× Kelsey Waldon back in the Netherlands in January for one show

Kelsey Waldon back in the Netherlands in January for one show

Tue 14 Oct 2025

In the six years since joining John Prine’s Oh Boy Records, Kentucky native Kelsey Waldon has carved out a reputation for her fearless honesty and unflinching self-reflection. Her new album, Every Ghost, recorded in Memphis with her longtime band The Muleskinners, finds her confronting addiction, grief, and generational wounds — and coming out the other side with grace and grit. “There’s a lot of hard-earned healing on this record,” Waldon says, describing songs that show compassion for both her past self and others who stumble along the way. Whether in “Falling Down,” which faces the ache of addiction, or the tender “Comanche,” inspired by her old 1988 Jeep truck and the emotional miles she’s driven, Waldon’s writing brims with empathy and resolve.
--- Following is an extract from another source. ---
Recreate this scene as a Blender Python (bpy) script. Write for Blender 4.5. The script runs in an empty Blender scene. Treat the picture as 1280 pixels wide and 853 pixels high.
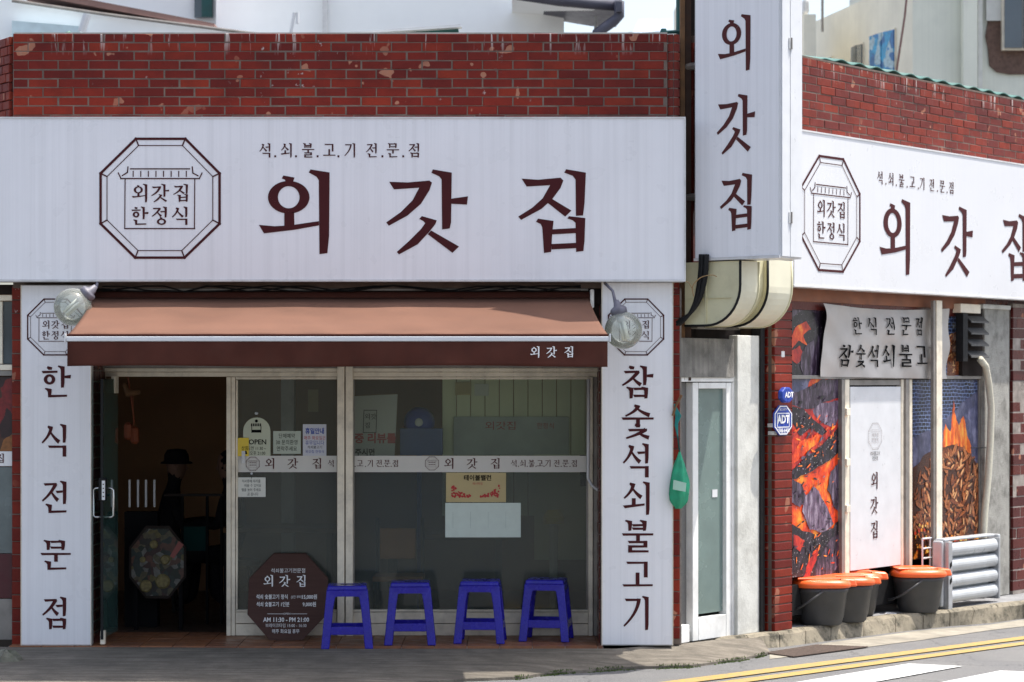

Rooted in the rural roads of Monkey’s Eyebrow, Kentucky, Waldon has learned to find strength in her lineage, honoring both the beauty and burdens that shaped her. She pays tribute to her late grandmother in “Tiger Lilies,” a song that celebrates tradition, resilience, and the idea that “life goes on, beauty can grow from anywhere.” The record closes with a stirring cover of Hazel Dickens’ “Ramblin’ Woman,” a nod to independence and womanhood that mirrors Waldon’s own evolution. Named a Kentucky Colonel and featured in the Country Music Hall of Fame’s American Currents exhibit, Waldon stands as one of Americana’s truest voices. “True outlaw shit is sticking to your guns,” she says. “I’m not saying I’m unbreakable, but I’ve already hurt the worst I could — and lived to tell the story.”